Mi dicono: “gli EELS a Roma, ci sono gli EELS a Roma!” e io “ahhh, e quindi?”
“quindi ci andiamo” e io “ahh non so”
“e no, biglietto regalato” e io”ahhh,allora ok”.
Senza rendermene conto ero già entrata nel lessico “eels-esco”, infatti il cantante per quel poco che parlerà utilizzerà spessissimo euforismi quali ahh,ehm ,ohhhh.
Il concerto durerà 2 ore e mezza anche se diviso in due parti: la prima documentario-visiva , la seconda cantata.
E mi è piaciuto parecchio, davvero.
La parte autobiografica serve a capire meglio il percorso musicale degli Eels, spiega il testo di molte loro canzoni. Mark, il cantante, è figlio di Hugh Everett III, colui il quale formulò per primo nel 1957 l’interpretazione “a molti mondi della meccanica quantistica”, detta anche multiverso. Davvero affascinante.
Attraverso la proiezione di un video Mark viaggia e ci fa viaggiare con lui alla scoperta del padre, morto per un attacco di cuore quando lui era ancora piccolo, e con l’ausilio di foto, racconti, vecchi appunti e libri il cantante fa, e ci fa fare, un salto nel passato, alla ricerca delle sue radici.
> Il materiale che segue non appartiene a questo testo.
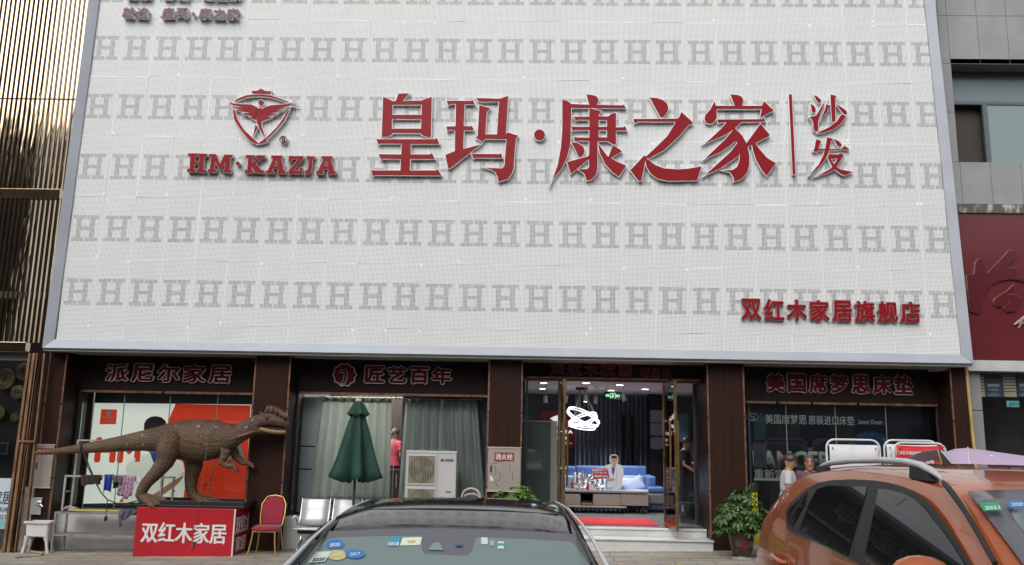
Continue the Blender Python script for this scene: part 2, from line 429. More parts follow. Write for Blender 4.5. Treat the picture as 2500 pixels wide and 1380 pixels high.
# pillars with their copper corner strips
PIL = []
for (pl, pr, py) in ((98,139,1085),(616,701,1004),(1190,1272,1090),(1731,1820,1090),(2333,2377,1090)):
    xa, xb = X0(pl,py,YP), X0(pr,py,YP); PIL.append((xa,xb))
    b = MB().box((xa,YP,-.25),(xb,1.3,3.30)); p = obj('pillar', b, M_WOOD, store)
    t = MB()
    for x in (xa,xb):
        for z0_,z1_ in ((-.2,1.05),(1.09,2.35),(2.38,3.29)):
            t.box((x-.013,YP-.008,z0_),(x+.013,YP+.02,z1_))
    obj('corner_strip', t, M_COPPER, p)
BAY = [(PIL[i][1], PIL[i+1][0]) for i in range(4)]
BOT = [Zz(400,957,YS), Zz(950,962,YS), Zz(1500,924,YS), Zz(2060,985,YS)]
for k,(xa,xb) in enumerate(BAY):
    s = obj('sign_board', MB().box((xa+.003,YS,BOT[k]),(xb-.003,YS+.3,3.298)), M_BOARD, store)
    t = MB(); x = xa+.06; q = random.Random(k)
    while x < xb-.05:
        L = q.uniform(.5,1.1); e = min(x+L, xb-.03); t.box((x,YS-.018,BOT[k]-.03),(e,YS+.02,BOT[k]+.012)); x = e+q.choice((.004,.004,.05))
    obj('bottom_strip', t, M_COPPER, s)
# plinths under the show windows
PT = Zz(740,1263,.45)
for k in (0,1,3):
    xa, xb = BAY[k]
    obj('plinth', MB().box((xa+.002,.42,-.25),(xb-.002,1.2,PT)), M_WHITEP, store, bevel=.008)
ZF = Zz(1600,1291,.45)                           # shop floor level
def onz(px, py, z):
    d = ray(px, py); return CAM + d*((z-CAM.z)/d.z)
# window sheets: one pane per bay strip, thin joints between
def pane_row(k, pxs, ytop_z, zbot, Y=YG):
    xs = [X0(p, 1100, Y) for p in pxs]
    fr = MB(); xa, xb = xs[0], xs[-1]
    fr.box((xa-.03,Y-.03,zbot-.02),(xb+.03,Y+.03,zbot+.02)); fr.box((xa-.03,Y-.03,zbot+.02),(xa,Y+.03,ytop_z)); fr.box((xb,Y-.03,zbot+.02),(xb+.03,Y+.03,ytop_z))
    wn = obj('window', fr, M_CHAR, store)
    for p, q in zip(xs, xs[1:]):
        obj('pane', MB().box((p+.003,Y-.005,zbot+.021),(q-.003,Y+.005,ytop_z)), M_GLASS, wn)
    sm = MB()
    for p in xs[1:-1]: sm.box((p-.006,Y-.009,zbot+.02),(p+.006,Y+.009,ytop_z))
    obj('joint', sm, M('joint_silicone', (.25,.25,.25), .5), wn)
pane_row(0, (190,292,405,522,607), BOT[0]+.02, PT)
pane_row(1, (722,846,962,1075,1186), BOT[1]+.02, PT)
pane_row(3, (1832,1922,2043,2167,2290), BOT[3]+.02, PT)
# dark jambs beside the windows
for (xa,xb,zt_,k) in ((BAY[0][0],X0(190,1100,YG)-.03,BOT[0],0),(BAY[1][0],X0(722,1100,YG)-.03,BOT[1],1),(X0(2290,1100,YG)+.03,BAY[3][1],BOT[3],3)):
    obj('jamb', MB().box((xa+.004,YG-.04,PT-.01),(xb,YG+.2,zt_+.01)), M_CHAR, store)
# bay interiors
M_IN1 = M('show_window_black', (.010,.010,.011), .5); M_IN2 = M('inner_room_wall', (.026,.016,.013), .6)
M_CEIL = M('white_showroom_ceiling', (.62,.62,.62), .8); M_FLOORIN = M('polished_floor_tile', (.30,.28,.26), .12, vary=.12)
obj('show_window_recess', MB().box((BAY[0][0],1.35,PT),(BAY[0][1],1.42,3.29)), M_IN1, store)
obj('show_window_recess', MB().box((BAY[3][0],1.30,PT),(BAY[3][1],1.36,3.29)), M_IN1, store)
r2 = MB(); xa, xb = BAY[1]
r2.box((xa,3.4,0),(xb,3.5,3.29)).box((xa,.9,PT-.02),(xb,3.4,PT)).box((xa,1.0,3.2),(xb,3.4,3.29))
obj('inner_room', r2, M_IN2, store)
# showroom of the entrance bay
xa, xb = BAY[2]; ZC = 3.0
sh = MB().box((xa-2.2,6.2,ZF-.1),(xb+1.6,6.3,3.3)).box((xa-2.3,1.3,ZF-.1),(xa-2.2,6.2,3.3)).box((xb+1.6,1.3,ZF-.1),(xb+1.7,6.2,3.3)).box((xa-2.2,1.31,ZF-.1),(xa+.05,1.36,3.3)).box((xb-.05,1.31,ZF-.1),(xb+1.6,1.36,3.3))
obj('showroom_wall', sh, M('showroom_slate_wall', (.10,.105,.13), .5, vary=.15), store)
obj('showroom_ceiling', MB().box((xa-2.2,.9,ZC),(xb+1.6,6.2,ZC+.06)), M_CEIL, store)
obj('showroom_floor', MB().box((xa-2.2,.62,ZF-.06),(xb+1.6,6.2,ZF)), M_FLOORIN, store)
# entrance steps
yst = .50
s1 = MB().box((xa+.01,yst-.02,ZF-.035),(xb-.01,.9,ZF-.003)).box((xa+.01,yst,-.2),(xb-.01,.9,ZF-.036))
obj('step', s1, M_WHITEP, store, bevel=.006)
z2 = Zz(1600,1317,.12)
s2 = MB().box((xa-.0,.09,z2-.03),(xb+.03,.498,z2)).box((xa,.12,-.2),(xb+.02,.498,z2-.031))
obj('step', s2, M_WHITEP, store, bevel=.006)
# entrance glazing and the two leaves standing open
HD = BOT[2]
obj('door_header', MB().box((xa+.002,YG-.05,HD-.06),(xb-.002,YG+.05,HD+.02)), M('bronze_header', (.16,.12,.09), .35, .6), store)
def side_light(p, q):
    w_ = MB(); x_, y_ = X0(p,1100,YG), X0(q,1100,YG)
    w_.box((x_,YG-.025,ZF),(x_+.035,YG+.025,HD-.06)).box((y_-.035,YG-.025,ZF),(y_,YG+.025,HD-.06))
    f = obj('window', w_, M_CHAR, store); obj('pane', MB().box((x_+.036,YG-.006,ZF+.002),(y_-.036,YG+.006,HD-.062)), M_GLASSD, f)
side_light(1282,1366); side_light(1622,1722)
M_BRONZE = M('old_brass_door_rail', (.42,.28,.12), .3, .9, vary=.5, vs=9)
def door_leaf(pxh, pxf, yf, hz):
    xh, xf = X0(pxh,1100,YG), X0(pxf,1100,yf)
    a, c = Vector((xh,YG,0)), Vector((xf,yf,0)); d = (c-a).normalized(); n = Vector((-d.y,d.x,0))
    def bx(mb, s0,s1,t0,t1,z0_,z1_):
        Q = [a+d*s+n*t for s,t in ((s0,t0),(s1,t0),(s1,t1),(s0,t1))]
        mb.hexa([(p.x,p.y,z0_) for p in Q]+[(p.x,p.y,z1_) for p in Q])
    L = (c-a).length; f = MB()
    bx(f,0,.05,-.022,.022,ZF+.02,HD-.07); bx(f,L-.05,L,-.022,.022,ZF+.02,HD-.07); bx(f,.051,L-.051,-.02,.02,ZF+.02,ZF+.10); bx(f,.051,L-.051,-.02,.02,HD-.13,HD-.07)
    o = obj('door', f, M_BRONZE, store); g = MB(); bx(g,.051,L-.051,-.006,.006,ZF+.101,HD-.131); obj('pane', g, M_GLASSD, o)
    for s in (-1,1):
        h = MB(); c0 = a+d*(L-.12)+n*(.07*s); z0_, z1_ = Zz(pxf,1188,yf), Zz(pxf,1026,yf)
        h.tube([(c0.x,c0.y,z0_),(c0.x,c0.y,z1_)], .019, 10)
        for z in (z0_+.3, z1_-.2): h.tube([(c0.x,c0.y,z),tuple((a+d*(L-.12)))[:2]+(z,)], .009, 8)
        obj('handle', h, M('brass_pull', (.62,.42,.17), .22, .95), o, smooth=40)
door_leaf(1366.5, 1377, -.02, 1); door_leaf(1621.5, 1651, -.03, 1)
# =================================================================== neighbour on the left: gilded screen
gb = thing('gilded_shop_building', 'neighbouring shop behind a screen of rose gold mirror slats and copper uprights', 'building', (-10,0,0))
obj('wall', MB().box((-14,.9,Zz(60,862,.4)),(-8.42,1.2,12)), M('dark_brown_wall', (.010,.007,.007), .5, vary=.4, vs=1.2), gb)
z_a, z_b = Zz(80,474,0), Zz(40,848,0)
for k, (za,zb) in enumerate(((z_b+.09, z_a-.09),(z_a+.09, Zz(100,243,0)-.015),(Zz(100,243,0)+.015, 12))):
    sl_ = MB(); x = -13.2
    while x < xlz((za+zb)/2)-.04:
        sl_.box((x,-.02,za),(x+.043,.03,zb)); x += .0905
    obj('slat_screen', sl_, M_GOLD, gb)
bm_ = MB().box((-13.2,-.05,z_a-.09),(-8.44,.1,z_a+.09)); obj('cross_beam', bm_, M_GOLD, gb, bevel=.006)
bm_ = MB().box((-13.2,-.05,z_b-.09),(X0(66,848,0),.1,z_b+.09)); obj('cross_beam', bm_, M_GOLD, gb, bevel=.006)
obj('grey_band', MB().box((-13.2,.6,Zz(60,728,.6)),(-8.45,.66,Zz(60,712,.6))), M('dull_grey_band', (.3,.3,.31), .5), gb)
for zz in (5.4, 7.6, 9.4): obj('window', MB().box((-12.6,.80,zz),(-9.1,.88,zz+1.1)), M('dark_window_glass', (.03,.035,.04), .08), gb)
up = [(70,1330,60),(79,1330,70),(97,1330,92),(38,1330,65)]
ux = MB()
zt_ = z_b-.1
for (xa_,xb_,w_) in ((X0(12,1320,0),X0(72,872,0),.045),(X0(22,1322,-.02),X0(81,872,-.02),.05),(X0(37,1324,0),X0(93,872,0),.05),(X0(45,1325,.12),X0(104,872,.12),.03),(X0(62,1325,.05),X0(112,872,.05),.03)):
    ux.beam((xa_,.02,gz(xa_)-.05),(xb_,.02,zt_),w_,.07)
obj('upright', ux, M_BROWN, gb)
obj('tie_bar', MB().box((X0(46,1078,-.03),-.05,Zz(60,1080,-.03)),(X0(86,1078,-.03),.0,Zz(60,1075,-.03))), M_BROWN, gb)
obj('shop_fascia', MB().box((-13.2,.15,Zz(40,880,.15)),(X0(70,870,.15),.4,Zz(40,868,.15))), M('grey_fascia', (.22,.21,.20), .5), gb)
obj('shop_back', MB().box((-13.2,.75,-.3),(-8.45,.85,3.3)), M_BLACK, gb)
obj('show_window', MB().box((-13.2,.30,-.2),(X0(58,1000,.3),.312,Zz(40,880,.3))), M_GLASS, gb)
obj('narrow_panel', MB().box((X0(108,872,.35),.35,Zz(110,1083,.35)),(X0(124,872,.35),.5,3.3)), M_WOOD, gb)
obj('stone_base', MB().box((X0(32,1325,.45),.45,-.3),(X0(78,1325,.45),.7,Zz(60,1190,.45))), M_TILEW, gb)
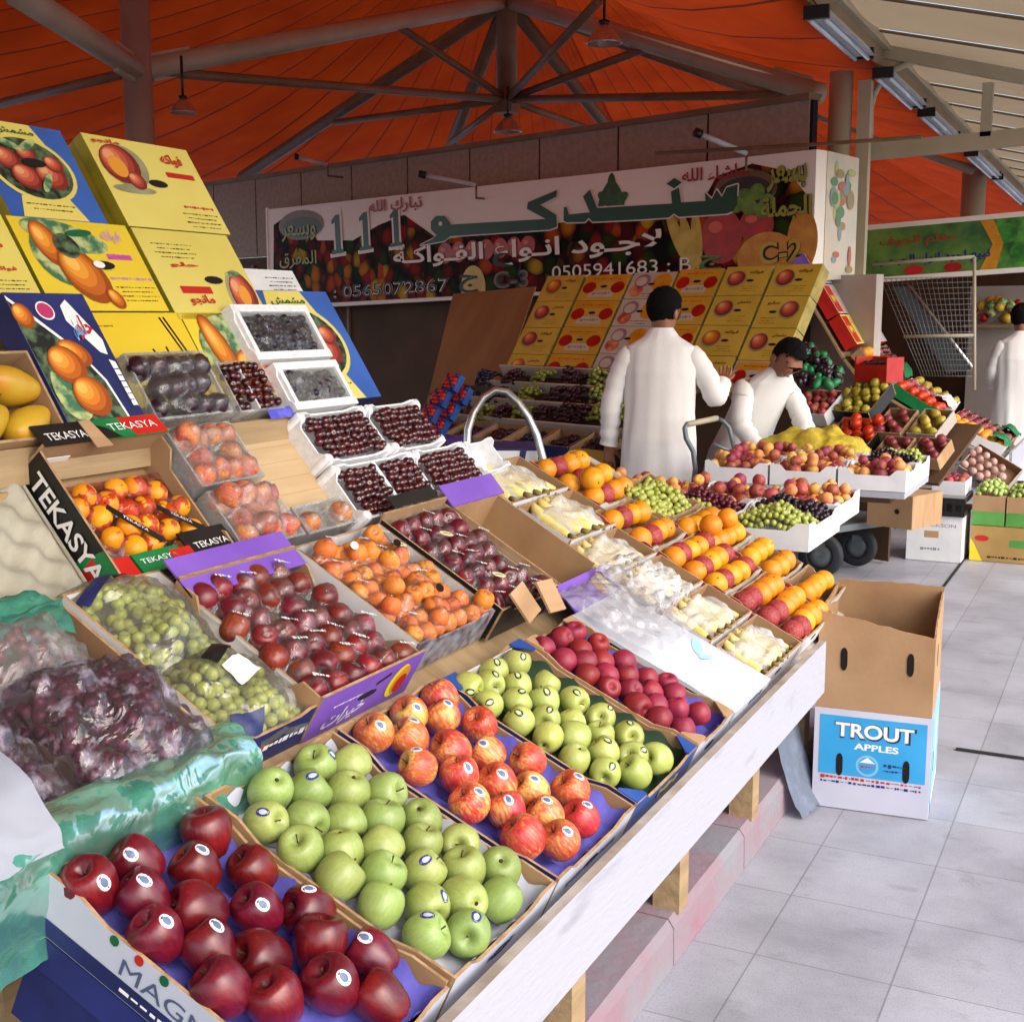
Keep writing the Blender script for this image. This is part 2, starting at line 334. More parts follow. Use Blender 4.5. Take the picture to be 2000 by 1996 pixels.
for i in range(len(ts) - 1):
    a0, a1 = ts[i], ts[i + 1]; e = .026 / NS
    for (u0, u1, m, dz) in ((a0 + e, a1 - e, TENT, .05), (a1 - e, a1 + e, SEAM, 0)):
        if u1 > 1: u1 = 1
        def fn(x, y, u0=u0, u1=u1, dz=dz):
            p = rim(min(.99999, u0 + (u1 - u0) * x)); k = .02 + .98 * y; q = APEX.lerp(p, k); q.z -= .55 * math.sin(math.pi * k) + dz * math.sin(math.pi * x) * k; return q
        b.grid(fn, 2 if dz else 1, 8, m, IV, True)
b.obj('fabric', tent)
RT = Vector((HUB.x, HUB.y, at(990, 8, 15.5).z)); NA = at(268, 138, 11.3); NB = at(1600, 184, 11.4)
far = [at(472, 347, 19.7), at(858, 345, 19.7), at(1262, 345, 19.3), at(1900, 330, 17)]
def tubes(name, pairs, r, parent, m=RAFT):
    for p, q in pairs: MB().tube([p, q], r, m, 10, IV).obj(name, parent)
MB().tube([HUB - Vector((0, 0, .05)), Vector((HUB.x, HUB.y, 6.4))], .125, RAFT, 14, IV).obj('king_post', tent)
b = MB(); b.box(-.12, -.12, -.16, .12, .12, .1, RAFT, IV @ T(*HUB)); b.obj('hub_plate', tent)
tubes('rafter', [(RT, p) for p in far], .085, tent)
tubes('main_beam', [(NA, RT), (NB, RT)], .10, tent, PAINTC)
tubes('tie_rod', [(NA, HUB), (NB, HUB), (HUB, at(655, 240, 17.8)), (HUB, at(882, 278, 17.8)), (HUB, at(1150, 252, 17.5)), (HUB, NA.lerp(RT, .62)), (HUB, NB.lerp(RT, .45)), (HUB, at(1168, 4, 11.6)), (NA, at(0, 203, 12.6))], .045, tent)
tubes('brace', [(NA, at(35, -12, 8.6))], .10, tent, PAINTC)
for nd, sx in ((NA, 1), (NA, -1), (NB, -1)):
    q = (RT if sx > 0 or nd is NB else at(35, -12, 8.6)); d = (q - nd).normalized()
    MB().bar(nd + d * .14, nd + d * .62, .05, .24, PAINTC).obj('gusset', tent).matrix_local = IV
def column(p, r, top, label, name='steel_column', m=PAINTC):
    t = thing(name, label, 'column', T(p.x, p.y, 0)); MB().lathe([(0, 0), (r, 0), (r, top), (0, top)], 20, m).obj('shaft', t)
    MB().box(-r * 1.7, -r * 1.7, 0, r * 1.7, r * 1.7, .03, m).obj('base_plate', t); return t
column(NA, .128, 5.0, 'round grey steel column rising behind the leaning yellow cartons', m=mat('grey brown column paint', '8a7c70', '988a7e', sc=1.5, rough=.5))
cb = at(1638, 300, 10.2); column(cb, .092, 3.5, 'pale round steel column standing at the corner of the white shop sign')
t = thing('square_post', 'cream square steel post beside the pale round column', 'post', T(cb.x + .19, cb.y + .02, 0)); MB().box(-.05, -.05, 0, .05, .05, 3.42, PAINTC).obj('shaft', t); MB().box(-.09, -.09, 0, .09, .09, .025, PAINTC).obj('base_plate', t)
c2 = at(1900, 400, 17.5); column(c2, .16, 3.7, 'farther pale column beside the green melon shop sign')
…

L’importanza del sapere chi si è e da dove si viene la si trova subito nella prima canzone della scaletta: “Railroad man”.
E sapere di essere figli di un genio deve essere impegnativo… A me ha fatto effetto: il primo quarto d’ora del concerto ero più affascinata dal fatto che fosse il figlio di Hugh Everett che non tanto il leader del gruppo ma poi col tempo sono stata catturata dalla loro bravura, non tanto canora, quanto musicale e il suo genio padre mi passa in secondo piano.
Gli Eels, sostanzialmente una one-man band, in questa occasione si fanno accompagnare da “The Chet”: un tipo che con gli strumenti ci sa proprio fare. Infatti con una calma impressionante si intercambierà tra il suono di una chitarra e di un pianoforte per poi passare alla batteria e finire con il suono di una sega. Non capite male, proprio una sega. Il tutto durante una singola canzone. Affascinante, davvero.
La cosa diventa ancora più straordinaria quando Mark, stufo di suonare il suo pianoforte nella canzone Flyswatter , decide di suonare la batteria al posto di The Chet ed eccolo che con la mano prende il ritmo, poi una bacchetta, poi l’altra e il gioco è fatto. Senza perdere una battuta. Il pubblico esterrefatto si rilassa sulle poltroncine dell’auditorium, nota stonata per un concerto rock, ma ecco che The Chet stanco di suonare il pianoforte al posto di Mark inizia a prendere il ritmo con la mano, si avvicina alla batteria, prende una bacchetta poi l’altra e il gioco è fatto. Senza perdere una battuta. Bravi.
Comunque la vita di Mark non è stata facile: il padre morto per un attacco di cuore, la sorella morta suicida a causa della depressione, la madre morta di cancro. Il dolore di questi fatti si proiettano sui toni delle sue canzoni e sul suo carattere un po’ così… timido? Introverso? Particolare? Non so ben definirlo, fatto sta che quando decide che il concerto è finito così è, e vani sono state le suppliche di bis da parte del pubblico. Niente. Fine. Tanti saluti senza nemmeno la buonanotte. Si accendono le luci, la gente pigramente si stiracchia e si alza dalle poltroncine.
Un’atmosfera particolare per essere stato un concerto rock, ma non credo si sia fatta meraviglia in quanto dal figlio di un genio fisico quantistico ci si può aspettare davvero di tutto. Si entra per ascoltare musica e si esce con la teoria dell’universo parallelo ben chiaro in testa. Geniale, davvero.